This Tender Offer Statement on Schedule TO (this “Schedule TO”) relates to the offer by Raven Houston Merger Sub, Inc. (“Purchaser”), a Delaware corporation and a wholly owned subsidiary of Raven Buyer, Inc. (“Parent”), a Delaware corporation, to purchase all outstanding shares of common stock, par value $0.01 per share (individually, a “Share” and collectively, the “Shares”), of Sharps Compliance Corp. (“Sharps”), a Delaware corporation, for $8.75 per Share, net to the seller in cash, without interest and less any applicable withholding taxes, upon the terms and subject to the conditions set forth in the Offer to Purchase, dated July 25, 2022 (together with any amendments and supplements thereto, the “Offer to Purchase”), and the related Letter of Transmittal (together with any amendments and supplements thereto, the “Letter of Transmittal” and, together with the Offer to Purchase, the “Offer”), copies of which are attached hereto as Exhibits (a)(1)(A) and (a)(1)(B), respectively.

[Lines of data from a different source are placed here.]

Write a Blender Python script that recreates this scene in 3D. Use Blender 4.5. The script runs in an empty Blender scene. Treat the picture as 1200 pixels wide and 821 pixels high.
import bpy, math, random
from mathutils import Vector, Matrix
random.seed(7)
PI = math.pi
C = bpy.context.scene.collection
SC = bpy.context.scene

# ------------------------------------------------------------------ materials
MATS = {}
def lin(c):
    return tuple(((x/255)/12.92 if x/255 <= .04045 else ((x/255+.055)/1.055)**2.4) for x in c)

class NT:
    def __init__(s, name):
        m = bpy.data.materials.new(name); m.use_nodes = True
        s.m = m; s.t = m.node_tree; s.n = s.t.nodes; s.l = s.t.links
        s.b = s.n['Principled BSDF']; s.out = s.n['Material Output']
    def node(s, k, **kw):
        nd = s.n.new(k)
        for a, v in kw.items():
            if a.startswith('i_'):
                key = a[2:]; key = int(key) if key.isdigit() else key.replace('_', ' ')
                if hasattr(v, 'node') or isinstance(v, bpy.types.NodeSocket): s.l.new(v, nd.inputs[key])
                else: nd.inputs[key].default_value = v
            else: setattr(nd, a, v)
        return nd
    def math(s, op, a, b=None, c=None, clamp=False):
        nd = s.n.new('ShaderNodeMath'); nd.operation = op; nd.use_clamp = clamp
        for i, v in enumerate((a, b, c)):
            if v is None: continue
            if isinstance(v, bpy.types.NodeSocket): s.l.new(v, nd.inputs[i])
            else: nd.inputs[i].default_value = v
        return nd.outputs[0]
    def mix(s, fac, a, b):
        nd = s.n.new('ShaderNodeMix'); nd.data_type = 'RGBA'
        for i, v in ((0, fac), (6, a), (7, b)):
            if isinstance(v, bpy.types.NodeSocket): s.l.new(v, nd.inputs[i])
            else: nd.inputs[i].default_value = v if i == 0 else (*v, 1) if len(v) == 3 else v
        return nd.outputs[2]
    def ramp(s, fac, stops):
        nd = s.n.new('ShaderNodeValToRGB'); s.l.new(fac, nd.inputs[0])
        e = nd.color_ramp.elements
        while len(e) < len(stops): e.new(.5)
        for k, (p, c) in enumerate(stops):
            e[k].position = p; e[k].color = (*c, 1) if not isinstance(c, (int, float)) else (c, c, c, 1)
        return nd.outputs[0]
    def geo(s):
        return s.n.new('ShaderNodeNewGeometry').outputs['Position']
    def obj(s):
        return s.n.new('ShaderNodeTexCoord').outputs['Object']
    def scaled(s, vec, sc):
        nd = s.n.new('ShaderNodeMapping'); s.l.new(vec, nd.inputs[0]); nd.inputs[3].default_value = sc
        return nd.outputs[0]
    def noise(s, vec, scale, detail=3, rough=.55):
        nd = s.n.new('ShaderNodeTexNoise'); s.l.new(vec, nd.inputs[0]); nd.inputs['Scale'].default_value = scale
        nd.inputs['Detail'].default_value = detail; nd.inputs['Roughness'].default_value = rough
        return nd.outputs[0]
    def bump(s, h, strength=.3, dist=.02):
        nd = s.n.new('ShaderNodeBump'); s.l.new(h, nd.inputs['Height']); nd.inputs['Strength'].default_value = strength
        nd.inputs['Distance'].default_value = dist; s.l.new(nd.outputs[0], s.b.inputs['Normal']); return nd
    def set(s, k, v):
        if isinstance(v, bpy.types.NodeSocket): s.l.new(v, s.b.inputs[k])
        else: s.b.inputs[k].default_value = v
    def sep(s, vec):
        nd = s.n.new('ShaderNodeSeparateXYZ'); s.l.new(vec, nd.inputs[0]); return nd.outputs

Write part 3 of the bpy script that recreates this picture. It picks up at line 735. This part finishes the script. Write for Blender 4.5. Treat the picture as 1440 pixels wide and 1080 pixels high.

The Offer is being made pursuant to an Agreement and Plan of Merger, dated as of July 12, 2022, by and among Parent, Purchaser and Sharps (as it may be amended from time to time, the “Merger Agreement”), a copy of which is attached hereto as Exhibit (d)(1) and is incorporated herein by reference with respect to Items 4 through 11 of this Schedule TO. Unless otherwise indicated, references to sections in this Schedule TO are references to sections of the Offer to Purchase.
Item 1.
| Summary Term Sheet. |
The information set forth in the section of the Offer to Purchase titled “Summary Term Sheet” is incorporated herein by reference.
Item 2.
| Subject Company Information. |
(a) The name of the subject company and the issuer of the securities to which this Schedule TO relates is Sharps Compliance Corp., a Delaware corporation. Sharps’s principal executive offices are located at 9220 Kirby Drive, Suite 500, Houston, Texas 77054. The telephone number of Sharps’s principal executive offices is (713) 432-0300.
(b) This Schedule TO relates to all of the outstanding Shares. Sharps has advised Purchaser and Parent that, as of the close of business on July 22, 2022, the most recent practicable date, there were an aggregate of (i) 19,787,790 Shares issued and outstanding, including (A) 83,320 unvested restricted stock awards that are granted to employees under the Sharps Compliance Corp. 2010 Stock Plan, and (B) 14,766 unvested restricted stock awards that are granted to directors under the Sharps Compliance Corp. 2010 Stock Plan, and (ii) 604,077 Shares issuable upon exercise of stock options issued under the Sharps Compliance Corp. 2010 Stock Plan.
(c) The information set forth in Section 6 — “Price Range of Shares” of the Offer to Purchase is incorporated herein by reference.
Item 3.
| Identity and Background of Filing Person. |
(a)-(c) This Schedule TO is filed by Purchaser and Parent. The information set forth in Section 9 — “Certain Information Concerning Purchaser and Parent” in the Offer to Purchase and in Schedule I of the Offer to Purchase is incorporated herein by reference.
Item 4.
| Terms of the Transaction. |
The information set forth in the Offer to Purchase is incorporated herein by reference.
Item 5.
| Past Contacts, Transactions, Negotiations and Agreements. |
(a), (b) The information set forth in the sections of the Offer to Purchase titled “Summary Term Sheet” and “Introduction,” and Section 9 — “Certain Information Concerning Purchaser and Parent,” Section 11 — “Contacts and Transactions with Sharps; Background of the Offer,” Section 12 — “Purpose of the Offer; Plans for Sharps; Appraisal Rights” and Section 13 — “The Transaction Documents” of the Offer to Purchase is incorporated herein by reference.
Item 6.
| Purposes of the Transaction and Plans or Proposals. |
(a), (c)(1)-(7) The information set forth in the sections of the Offer to Purchase titled “Summary Term Sheet” and “Introduction” and Section 7 — “Possible Effects of the Offer on the Market for the Shares; Stock Exchange Listing(s); Registration under the Exchange Act; Margin Regulations,” Section 11 — “Contacts and Transactions with Sharps; Background of the Offer,” Section 12 — “Purpose of the Offer; Plans for Sharps; Appraisal Rights” and Section 13 — “The Transaction Documents” of the Offer to Purchase is incorporated herein by reference.